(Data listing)
****************************************
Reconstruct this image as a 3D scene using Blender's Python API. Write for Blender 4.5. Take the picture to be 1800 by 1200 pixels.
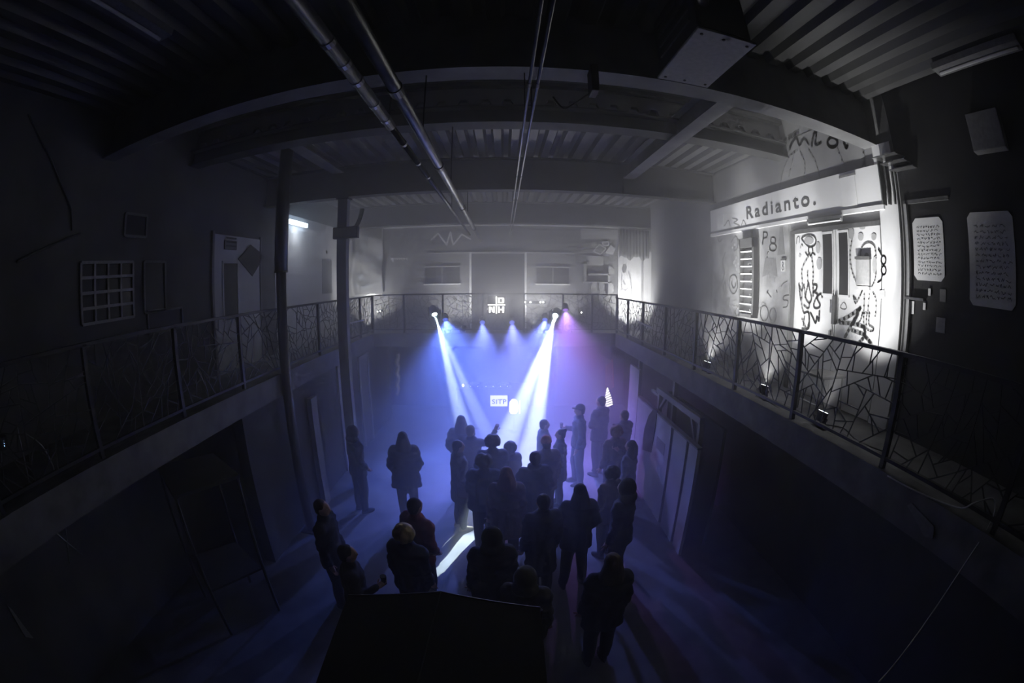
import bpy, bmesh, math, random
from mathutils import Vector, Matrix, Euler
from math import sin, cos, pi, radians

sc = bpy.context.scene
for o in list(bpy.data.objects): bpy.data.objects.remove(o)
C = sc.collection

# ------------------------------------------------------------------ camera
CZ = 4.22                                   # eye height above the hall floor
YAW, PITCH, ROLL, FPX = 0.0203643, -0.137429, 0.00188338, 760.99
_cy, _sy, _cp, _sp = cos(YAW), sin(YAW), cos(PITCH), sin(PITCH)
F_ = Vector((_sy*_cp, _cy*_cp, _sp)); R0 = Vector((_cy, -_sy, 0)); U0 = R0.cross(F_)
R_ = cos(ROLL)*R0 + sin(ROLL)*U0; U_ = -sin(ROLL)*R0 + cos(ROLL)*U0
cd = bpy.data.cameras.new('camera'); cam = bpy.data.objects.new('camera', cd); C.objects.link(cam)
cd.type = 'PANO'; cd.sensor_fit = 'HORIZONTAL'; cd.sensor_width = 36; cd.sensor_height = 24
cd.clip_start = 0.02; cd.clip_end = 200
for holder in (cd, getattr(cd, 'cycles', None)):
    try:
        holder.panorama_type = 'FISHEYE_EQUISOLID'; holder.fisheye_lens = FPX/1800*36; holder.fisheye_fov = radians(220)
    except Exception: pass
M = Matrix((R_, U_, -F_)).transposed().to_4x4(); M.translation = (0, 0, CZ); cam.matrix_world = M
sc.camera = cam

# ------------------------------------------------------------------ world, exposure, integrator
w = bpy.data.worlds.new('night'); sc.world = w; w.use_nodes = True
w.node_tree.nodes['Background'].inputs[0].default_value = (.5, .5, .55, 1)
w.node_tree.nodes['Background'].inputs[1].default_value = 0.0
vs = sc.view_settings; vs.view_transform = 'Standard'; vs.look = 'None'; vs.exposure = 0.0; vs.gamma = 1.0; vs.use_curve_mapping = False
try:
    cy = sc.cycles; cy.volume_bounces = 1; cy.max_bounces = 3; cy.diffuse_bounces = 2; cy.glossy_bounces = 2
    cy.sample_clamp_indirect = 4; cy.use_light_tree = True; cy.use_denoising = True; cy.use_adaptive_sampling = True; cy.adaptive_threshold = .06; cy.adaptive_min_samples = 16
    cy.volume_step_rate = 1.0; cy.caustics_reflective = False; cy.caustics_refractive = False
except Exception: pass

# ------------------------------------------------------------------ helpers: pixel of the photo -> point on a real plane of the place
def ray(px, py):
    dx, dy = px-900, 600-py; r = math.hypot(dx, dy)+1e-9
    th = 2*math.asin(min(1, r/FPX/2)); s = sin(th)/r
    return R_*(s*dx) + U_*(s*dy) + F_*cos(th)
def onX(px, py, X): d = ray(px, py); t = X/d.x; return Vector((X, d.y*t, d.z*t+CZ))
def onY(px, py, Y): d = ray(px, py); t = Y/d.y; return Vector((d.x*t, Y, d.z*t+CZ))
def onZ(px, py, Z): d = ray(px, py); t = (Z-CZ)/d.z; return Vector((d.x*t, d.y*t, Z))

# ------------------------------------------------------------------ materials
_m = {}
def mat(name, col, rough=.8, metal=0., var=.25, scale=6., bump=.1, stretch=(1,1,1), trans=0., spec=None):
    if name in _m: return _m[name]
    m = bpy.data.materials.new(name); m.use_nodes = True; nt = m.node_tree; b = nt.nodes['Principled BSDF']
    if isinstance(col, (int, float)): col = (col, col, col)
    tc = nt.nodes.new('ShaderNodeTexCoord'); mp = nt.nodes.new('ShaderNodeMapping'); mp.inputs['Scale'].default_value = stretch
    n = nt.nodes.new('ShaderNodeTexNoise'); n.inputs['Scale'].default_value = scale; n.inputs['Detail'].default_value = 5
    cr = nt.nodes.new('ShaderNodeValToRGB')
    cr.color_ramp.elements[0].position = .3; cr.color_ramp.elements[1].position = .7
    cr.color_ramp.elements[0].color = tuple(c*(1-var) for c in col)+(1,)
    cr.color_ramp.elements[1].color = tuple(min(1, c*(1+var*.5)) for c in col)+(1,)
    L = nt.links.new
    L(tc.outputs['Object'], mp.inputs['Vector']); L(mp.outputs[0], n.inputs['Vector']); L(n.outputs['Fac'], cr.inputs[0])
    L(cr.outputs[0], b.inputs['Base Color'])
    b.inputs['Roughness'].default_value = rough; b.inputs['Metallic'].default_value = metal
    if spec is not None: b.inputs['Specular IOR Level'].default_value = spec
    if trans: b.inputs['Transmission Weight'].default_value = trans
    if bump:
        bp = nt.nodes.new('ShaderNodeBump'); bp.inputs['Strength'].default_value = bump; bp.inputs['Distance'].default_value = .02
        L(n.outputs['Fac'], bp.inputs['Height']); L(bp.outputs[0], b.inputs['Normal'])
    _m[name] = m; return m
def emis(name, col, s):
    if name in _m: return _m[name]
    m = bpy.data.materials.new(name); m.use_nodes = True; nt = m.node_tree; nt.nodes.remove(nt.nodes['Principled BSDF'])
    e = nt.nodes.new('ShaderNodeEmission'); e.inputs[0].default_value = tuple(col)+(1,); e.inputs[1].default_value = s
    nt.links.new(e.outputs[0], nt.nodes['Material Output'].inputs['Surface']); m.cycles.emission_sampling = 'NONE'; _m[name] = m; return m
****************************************
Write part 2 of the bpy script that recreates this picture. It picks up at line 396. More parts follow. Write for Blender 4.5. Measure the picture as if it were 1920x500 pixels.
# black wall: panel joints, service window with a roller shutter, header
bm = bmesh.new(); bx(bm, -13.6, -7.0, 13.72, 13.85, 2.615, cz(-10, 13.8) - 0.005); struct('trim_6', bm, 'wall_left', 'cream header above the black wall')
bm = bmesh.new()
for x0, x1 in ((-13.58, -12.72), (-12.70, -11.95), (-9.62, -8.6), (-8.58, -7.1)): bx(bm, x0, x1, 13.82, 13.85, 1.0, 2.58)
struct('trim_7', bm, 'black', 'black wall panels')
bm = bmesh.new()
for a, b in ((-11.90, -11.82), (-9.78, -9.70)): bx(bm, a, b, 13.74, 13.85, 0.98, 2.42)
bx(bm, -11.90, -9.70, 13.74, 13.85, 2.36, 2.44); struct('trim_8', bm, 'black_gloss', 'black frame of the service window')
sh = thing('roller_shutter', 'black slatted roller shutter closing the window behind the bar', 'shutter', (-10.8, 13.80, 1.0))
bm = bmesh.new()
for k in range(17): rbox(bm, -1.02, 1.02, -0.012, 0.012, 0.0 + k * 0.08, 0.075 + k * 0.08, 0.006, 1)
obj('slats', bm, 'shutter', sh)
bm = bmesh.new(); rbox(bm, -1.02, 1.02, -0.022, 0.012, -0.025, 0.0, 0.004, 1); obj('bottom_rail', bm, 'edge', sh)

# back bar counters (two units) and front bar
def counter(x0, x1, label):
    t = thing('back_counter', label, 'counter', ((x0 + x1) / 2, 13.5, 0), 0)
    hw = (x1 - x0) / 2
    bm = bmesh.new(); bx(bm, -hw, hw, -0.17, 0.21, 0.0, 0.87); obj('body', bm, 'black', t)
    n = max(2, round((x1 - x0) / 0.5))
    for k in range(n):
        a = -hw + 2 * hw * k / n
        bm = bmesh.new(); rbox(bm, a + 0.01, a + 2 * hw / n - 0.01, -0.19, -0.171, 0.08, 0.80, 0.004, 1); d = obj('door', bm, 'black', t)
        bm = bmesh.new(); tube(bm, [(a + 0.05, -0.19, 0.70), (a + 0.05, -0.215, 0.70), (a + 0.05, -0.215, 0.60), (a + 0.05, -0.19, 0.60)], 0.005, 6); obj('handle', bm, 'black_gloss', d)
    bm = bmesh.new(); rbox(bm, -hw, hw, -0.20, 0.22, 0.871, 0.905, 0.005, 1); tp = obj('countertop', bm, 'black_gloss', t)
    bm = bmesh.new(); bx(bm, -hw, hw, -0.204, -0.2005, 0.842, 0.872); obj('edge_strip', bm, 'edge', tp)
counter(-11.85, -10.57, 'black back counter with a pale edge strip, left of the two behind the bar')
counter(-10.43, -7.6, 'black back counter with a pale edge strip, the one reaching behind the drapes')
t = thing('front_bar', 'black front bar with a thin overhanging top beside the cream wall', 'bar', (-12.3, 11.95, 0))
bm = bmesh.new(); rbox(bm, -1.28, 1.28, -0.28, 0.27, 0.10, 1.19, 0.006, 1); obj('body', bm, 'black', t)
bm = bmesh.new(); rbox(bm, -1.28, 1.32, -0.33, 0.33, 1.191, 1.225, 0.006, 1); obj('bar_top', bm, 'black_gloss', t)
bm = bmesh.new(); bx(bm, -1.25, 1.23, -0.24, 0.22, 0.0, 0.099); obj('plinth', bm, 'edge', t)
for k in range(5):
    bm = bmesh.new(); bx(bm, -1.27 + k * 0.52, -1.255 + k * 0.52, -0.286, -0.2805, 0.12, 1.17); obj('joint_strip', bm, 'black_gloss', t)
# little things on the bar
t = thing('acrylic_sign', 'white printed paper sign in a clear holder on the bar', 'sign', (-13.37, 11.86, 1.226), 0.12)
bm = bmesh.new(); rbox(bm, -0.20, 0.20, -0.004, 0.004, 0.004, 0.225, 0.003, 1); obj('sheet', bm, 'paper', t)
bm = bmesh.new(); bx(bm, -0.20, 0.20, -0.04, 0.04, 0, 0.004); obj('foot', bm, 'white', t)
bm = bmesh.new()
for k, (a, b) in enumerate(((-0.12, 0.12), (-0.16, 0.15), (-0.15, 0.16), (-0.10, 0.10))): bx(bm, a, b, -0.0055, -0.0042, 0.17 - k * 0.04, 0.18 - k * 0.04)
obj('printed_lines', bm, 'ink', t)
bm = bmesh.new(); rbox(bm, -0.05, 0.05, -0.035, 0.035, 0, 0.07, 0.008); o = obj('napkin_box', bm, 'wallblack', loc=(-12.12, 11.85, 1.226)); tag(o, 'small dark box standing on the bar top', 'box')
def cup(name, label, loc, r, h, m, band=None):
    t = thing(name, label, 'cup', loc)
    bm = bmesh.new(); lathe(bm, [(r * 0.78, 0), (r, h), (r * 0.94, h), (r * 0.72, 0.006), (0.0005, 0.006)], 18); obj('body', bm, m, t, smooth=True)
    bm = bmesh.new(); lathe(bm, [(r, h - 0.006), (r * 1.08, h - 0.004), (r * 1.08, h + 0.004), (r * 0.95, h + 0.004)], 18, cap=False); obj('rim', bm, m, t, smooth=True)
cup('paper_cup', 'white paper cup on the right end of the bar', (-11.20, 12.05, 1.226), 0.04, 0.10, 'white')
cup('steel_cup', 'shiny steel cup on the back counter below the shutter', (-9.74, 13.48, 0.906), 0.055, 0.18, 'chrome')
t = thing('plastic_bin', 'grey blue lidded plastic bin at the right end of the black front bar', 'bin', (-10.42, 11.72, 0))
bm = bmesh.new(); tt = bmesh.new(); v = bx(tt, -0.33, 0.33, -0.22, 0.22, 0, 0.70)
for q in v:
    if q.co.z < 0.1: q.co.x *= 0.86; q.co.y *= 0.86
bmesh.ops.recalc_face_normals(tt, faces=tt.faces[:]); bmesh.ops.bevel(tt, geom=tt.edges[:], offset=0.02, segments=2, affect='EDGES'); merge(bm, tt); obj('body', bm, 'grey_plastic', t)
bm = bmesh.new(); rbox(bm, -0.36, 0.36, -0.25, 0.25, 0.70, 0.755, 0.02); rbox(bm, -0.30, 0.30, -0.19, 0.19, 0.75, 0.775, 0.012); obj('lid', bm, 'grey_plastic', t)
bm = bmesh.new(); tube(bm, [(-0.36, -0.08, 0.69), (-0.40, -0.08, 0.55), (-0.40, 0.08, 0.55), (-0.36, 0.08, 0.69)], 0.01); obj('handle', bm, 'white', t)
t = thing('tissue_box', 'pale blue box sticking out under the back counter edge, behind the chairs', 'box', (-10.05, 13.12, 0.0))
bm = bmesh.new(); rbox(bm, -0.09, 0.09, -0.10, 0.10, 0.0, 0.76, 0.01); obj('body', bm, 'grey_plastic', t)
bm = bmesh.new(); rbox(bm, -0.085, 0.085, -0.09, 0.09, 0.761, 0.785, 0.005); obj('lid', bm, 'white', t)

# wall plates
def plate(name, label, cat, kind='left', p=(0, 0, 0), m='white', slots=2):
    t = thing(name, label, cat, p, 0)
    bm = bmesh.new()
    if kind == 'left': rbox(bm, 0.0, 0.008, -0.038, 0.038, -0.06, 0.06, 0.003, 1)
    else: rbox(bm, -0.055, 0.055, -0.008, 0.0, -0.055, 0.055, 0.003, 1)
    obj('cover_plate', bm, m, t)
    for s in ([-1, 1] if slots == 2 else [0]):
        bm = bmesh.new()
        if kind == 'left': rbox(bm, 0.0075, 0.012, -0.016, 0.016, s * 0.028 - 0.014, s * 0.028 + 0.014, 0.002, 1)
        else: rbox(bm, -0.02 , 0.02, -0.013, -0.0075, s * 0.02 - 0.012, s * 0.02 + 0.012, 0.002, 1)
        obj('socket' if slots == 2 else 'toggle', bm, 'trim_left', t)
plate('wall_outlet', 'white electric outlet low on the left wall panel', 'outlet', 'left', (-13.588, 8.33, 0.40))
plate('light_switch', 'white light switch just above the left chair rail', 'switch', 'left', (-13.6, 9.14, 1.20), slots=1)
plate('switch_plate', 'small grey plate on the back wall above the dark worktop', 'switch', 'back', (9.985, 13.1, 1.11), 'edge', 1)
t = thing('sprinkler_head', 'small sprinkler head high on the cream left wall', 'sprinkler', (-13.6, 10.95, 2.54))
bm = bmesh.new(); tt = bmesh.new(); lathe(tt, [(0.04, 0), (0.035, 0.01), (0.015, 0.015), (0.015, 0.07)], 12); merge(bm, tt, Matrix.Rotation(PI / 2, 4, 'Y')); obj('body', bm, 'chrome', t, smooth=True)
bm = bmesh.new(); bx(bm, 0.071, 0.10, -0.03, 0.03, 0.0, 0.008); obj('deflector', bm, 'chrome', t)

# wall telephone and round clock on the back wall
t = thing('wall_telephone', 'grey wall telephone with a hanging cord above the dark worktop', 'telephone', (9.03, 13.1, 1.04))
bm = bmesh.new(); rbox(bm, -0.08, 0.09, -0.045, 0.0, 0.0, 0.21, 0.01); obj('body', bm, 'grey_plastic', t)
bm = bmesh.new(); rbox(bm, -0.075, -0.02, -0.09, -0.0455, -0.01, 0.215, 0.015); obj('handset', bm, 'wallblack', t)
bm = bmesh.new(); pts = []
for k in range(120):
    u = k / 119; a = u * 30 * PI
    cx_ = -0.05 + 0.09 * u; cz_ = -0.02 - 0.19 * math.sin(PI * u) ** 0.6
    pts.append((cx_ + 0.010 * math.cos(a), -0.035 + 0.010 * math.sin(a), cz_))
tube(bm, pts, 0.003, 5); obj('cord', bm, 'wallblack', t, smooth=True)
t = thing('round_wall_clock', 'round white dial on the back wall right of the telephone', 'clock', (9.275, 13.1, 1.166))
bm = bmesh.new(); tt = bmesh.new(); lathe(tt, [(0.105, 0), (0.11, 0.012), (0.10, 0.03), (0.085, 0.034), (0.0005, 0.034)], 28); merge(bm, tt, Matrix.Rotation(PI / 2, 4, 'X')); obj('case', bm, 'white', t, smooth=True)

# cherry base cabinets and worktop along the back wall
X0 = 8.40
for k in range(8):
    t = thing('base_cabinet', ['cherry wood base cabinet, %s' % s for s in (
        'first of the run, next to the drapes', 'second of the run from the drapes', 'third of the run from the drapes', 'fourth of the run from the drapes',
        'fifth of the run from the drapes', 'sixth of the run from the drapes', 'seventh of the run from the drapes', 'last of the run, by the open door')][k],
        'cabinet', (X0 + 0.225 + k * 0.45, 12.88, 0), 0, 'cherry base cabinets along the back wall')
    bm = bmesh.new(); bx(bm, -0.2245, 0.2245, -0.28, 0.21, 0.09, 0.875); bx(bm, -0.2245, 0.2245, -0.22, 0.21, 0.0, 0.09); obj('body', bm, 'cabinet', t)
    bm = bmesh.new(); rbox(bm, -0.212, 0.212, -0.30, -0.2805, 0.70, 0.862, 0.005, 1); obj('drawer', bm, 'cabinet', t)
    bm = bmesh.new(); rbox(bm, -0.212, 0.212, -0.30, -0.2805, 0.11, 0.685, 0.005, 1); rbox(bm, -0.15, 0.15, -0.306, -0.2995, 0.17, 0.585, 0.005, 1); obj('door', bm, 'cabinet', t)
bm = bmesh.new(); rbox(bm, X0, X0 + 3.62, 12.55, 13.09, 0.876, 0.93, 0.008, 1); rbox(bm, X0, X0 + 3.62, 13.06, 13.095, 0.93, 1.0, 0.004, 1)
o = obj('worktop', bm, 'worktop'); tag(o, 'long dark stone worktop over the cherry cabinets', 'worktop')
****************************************
§ Task goal:
From the line containing "Reconstruct this image" through the line containing "C = sc.collection", copy every line above exactly, without pictures.

§ Completed task:
Reconstruct this image as a 3D scene using Blender's Python API. Write for Blender 4.5. Take the picture to be 1800 by 1200 pixels.
import bpy, bmesh, math, random
from mathutils import Vector, Matrix, Euler
from math import sin, cos, pi, radians

sc = bpy.context.scene
for o in list(bpy.data.objects): bpy.data.objects.remove(o)
C = sc.collection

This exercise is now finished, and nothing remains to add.